- REQUIREMENTS
Provide an exact copy of the data, excluding the images.

- Scenes as source code
_ _ _
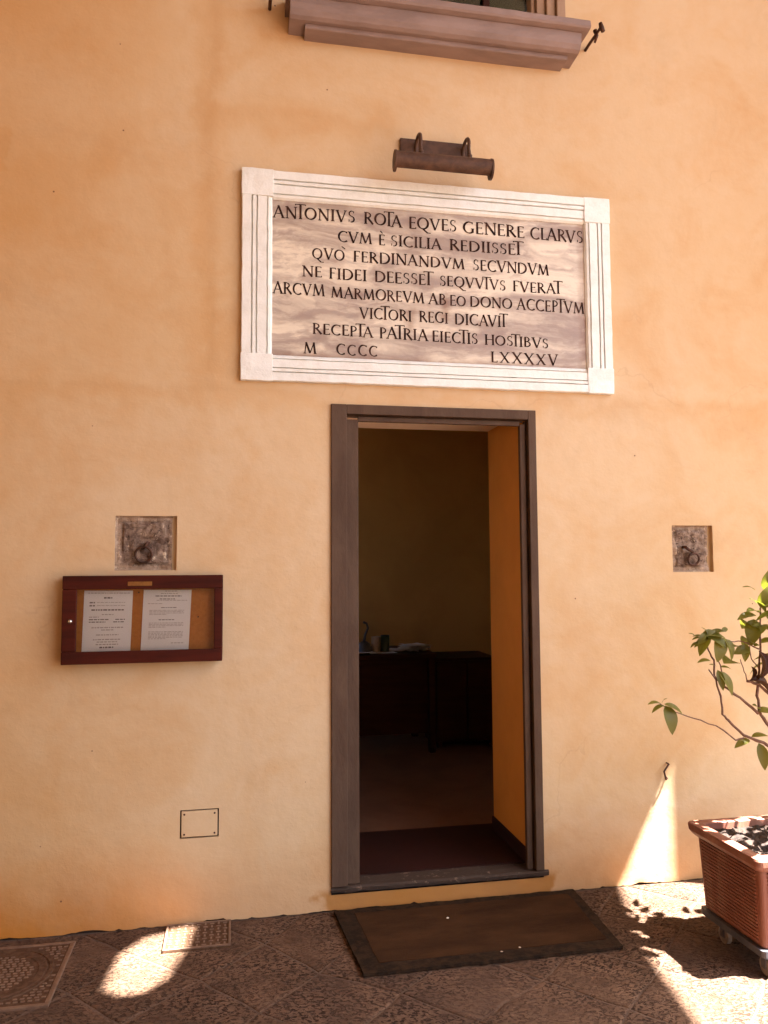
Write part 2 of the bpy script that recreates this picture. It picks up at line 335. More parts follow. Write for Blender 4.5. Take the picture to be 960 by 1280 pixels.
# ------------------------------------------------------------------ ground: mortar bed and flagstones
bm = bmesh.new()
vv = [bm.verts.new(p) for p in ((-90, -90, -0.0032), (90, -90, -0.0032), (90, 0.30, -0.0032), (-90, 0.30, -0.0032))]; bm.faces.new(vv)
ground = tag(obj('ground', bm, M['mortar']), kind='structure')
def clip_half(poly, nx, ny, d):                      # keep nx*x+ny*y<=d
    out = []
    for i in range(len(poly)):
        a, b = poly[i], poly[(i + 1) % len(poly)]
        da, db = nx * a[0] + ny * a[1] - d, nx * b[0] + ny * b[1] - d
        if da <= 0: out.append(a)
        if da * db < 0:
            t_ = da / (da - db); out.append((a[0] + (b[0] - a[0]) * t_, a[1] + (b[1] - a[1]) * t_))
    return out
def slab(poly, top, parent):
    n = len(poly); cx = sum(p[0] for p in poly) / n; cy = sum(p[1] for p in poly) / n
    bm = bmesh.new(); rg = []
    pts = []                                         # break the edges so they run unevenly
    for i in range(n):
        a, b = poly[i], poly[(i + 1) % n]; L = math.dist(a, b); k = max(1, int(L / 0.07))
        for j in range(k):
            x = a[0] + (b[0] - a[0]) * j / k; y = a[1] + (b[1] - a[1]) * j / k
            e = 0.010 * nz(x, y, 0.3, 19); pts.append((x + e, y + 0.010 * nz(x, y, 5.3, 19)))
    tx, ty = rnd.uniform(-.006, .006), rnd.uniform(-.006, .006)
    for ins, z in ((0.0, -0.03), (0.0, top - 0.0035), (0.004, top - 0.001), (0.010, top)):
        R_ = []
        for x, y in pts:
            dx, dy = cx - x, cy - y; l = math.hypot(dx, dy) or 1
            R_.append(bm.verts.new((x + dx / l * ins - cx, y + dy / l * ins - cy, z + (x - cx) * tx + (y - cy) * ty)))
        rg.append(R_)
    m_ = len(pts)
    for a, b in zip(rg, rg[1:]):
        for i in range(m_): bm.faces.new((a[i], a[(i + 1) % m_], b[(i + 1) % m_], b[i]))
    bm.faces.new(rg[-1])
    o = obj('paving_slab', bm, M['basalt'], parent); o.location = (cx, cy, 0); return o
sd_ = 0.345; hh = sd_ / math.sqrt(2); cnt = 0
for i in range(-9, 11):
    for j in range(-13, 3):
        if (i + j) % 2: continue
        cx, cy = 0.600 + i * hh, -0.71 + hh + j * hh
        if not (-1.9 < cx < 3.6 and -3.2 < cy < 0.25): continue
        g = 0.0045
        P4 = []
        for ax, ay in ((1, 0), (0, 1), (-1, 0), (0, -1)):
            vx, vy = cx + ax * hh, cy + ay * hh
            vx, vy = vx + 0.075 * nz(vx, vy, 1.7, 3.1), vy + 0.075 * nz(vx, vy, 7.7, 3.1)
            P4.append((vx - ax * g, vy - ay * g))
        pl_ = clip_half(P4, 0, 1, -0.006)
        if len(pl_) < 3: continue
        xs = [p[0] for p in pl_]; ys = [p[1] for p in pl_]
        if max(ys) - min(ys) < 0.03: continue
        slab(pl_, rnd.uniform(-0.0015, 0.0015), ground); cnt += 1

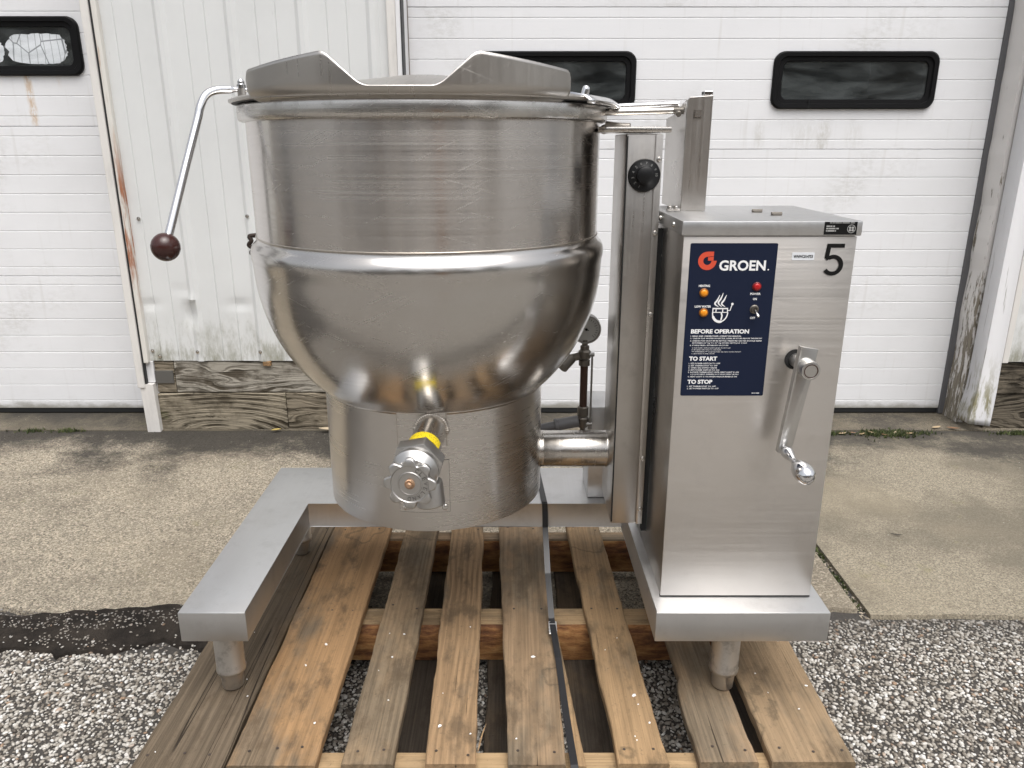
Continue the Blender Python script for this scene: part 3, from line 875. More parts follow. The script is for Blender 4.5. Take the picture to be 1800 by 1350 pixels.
_ _ _
- ANSWER TO THIS TASK
Write part 2 of the bpy script that recreates this picture. It picks up at line 335. More parts follow. Write for Blender 4.5. Take the picture to be 960 by 1280 pixels.
# ------------------------------------------------------------------ ground: mortar bed and flagstones
bm = bmesh.new()
vv = [bm.verts.new(p) for p in ((-90, -90, -0.0032), (90, -90, -0.0032), (90, 0.30, -0.0032), (-90, 0.30, -0.0032))]; bm.faces.new(vv)
ground = tag(obj('ground', bm, M['mortar']), kind='structure')
def clip_half(poly, nx, ny, d):                      # keep nx*x+ny*y<=d
    out = []
    for i in range(len(poly)):
        a, b = poly[i], poly[(i + 1) % len(poly)]
        da, db = nx * a[0] + ny * a[1] - d, nx * b[0] + ny * b[1] - d
        if da <= 0: out.append(a)
        if da * db < 0:
            t_ = da / (da - db); out.append((a[0] + (b[0] - a[0]) * t_, a[1] + (b[1] - a[1]) * t_))
    return out
def slab(poly, top, parent):
    n = len(poly); cx = sum(p[0] for p in poly) / n; cy = sum(p[1] for p in poly) / n
    bm = bmesh.new(); rg = []
    pts = []                                         # break the edges so they run unevenly
    for i in range(n):
        a, b = poly[i], poly[(i + 1) % n]; L = math.dist(a, b); k = max(1, int(L / 0.07))
        for j in range(k):
            x = a[0] + (b[0] - a[0]) * j / k; y = a[1] + (b[1] - a[1]) * j / k
            e = 0.010 * nz(x, y, 0.3, 19); pts.append((x + e, y + 0.010 * nz(x, y, 5.3, 19)))
    tx, ty = rnd.uniform(-.006, .006), rnd.uniform(-.006, .006)
    for ins, z in ((0.0, -0.03), (0.0, top - 0.0035), (0.004, top - 0.001), (0.010, top)):
        R_ = []
        for x, y in pts:
            dx, dy = cx - x, cy - y; l = math.hypot(dx, dy) or 1
            R_.append(bm.verts.new((x + dx / l * ins - cx, y + dy / l * ins - cy, z + (x - cx) * tx + (y - cy) * ty)))
        rg.append(R_)
    m_ = len(pts)
    for a, b in zip(rg, rg[1:]):
        for i in range(m_): bm.faces.new((a[i], a[(i + 1) % m_], b[(i + 1) % m_], b[i]))
    bm.faces.new(rg[-1])
    o = obj('paving_slab', bm, M['basalt'], parent); o.location = (cx, cy, 0); return o
sd_ = 0.345; hh = sd_ / math.sqrt(2); cnt = 0
for i in range(-9, 11):
    for j in range(-13, 3):
        if (i + j) % 2: continue
        cx, cy = 0.600 + i * hh, -0.71 + hh + j * hh
        if not (-1.9 < cx < 3.6 and -3.2 < cy < 0.25): continue
        g = 0.0045
        P4 = []
        for ax, ay in ((1, 0), (0, 1), (-1, 0), (0, -1)):
            vx, vy = cx + ax * hh, cy + ay * hh
            vx, vy = vx + 0.075 * nz(vx, vy, 1.7, 3.1), vy + 0.075 * nz(vx, vy, 7.7, 3.1)
            P4.append((vx - ax * g, vy - ay * g))
        pl_ = clip_half(P4, 0, 1, -0.006)
        if len(pl_) < 3: continue
        xs = [p[0] for p in pl_]; ys = [p[1] for p in pl_]
        if max(ys) - min(ys) < 0.03: continue
        slab(pl_, rnd.uniform(-0.0015, 0.0015), ground); cnt += 1

Continue the Blender Python script for this scene: part 3, from line 875. More parts follow. The script is for Blender 4.5. Take the picture to be 1800 by 1350 pixels.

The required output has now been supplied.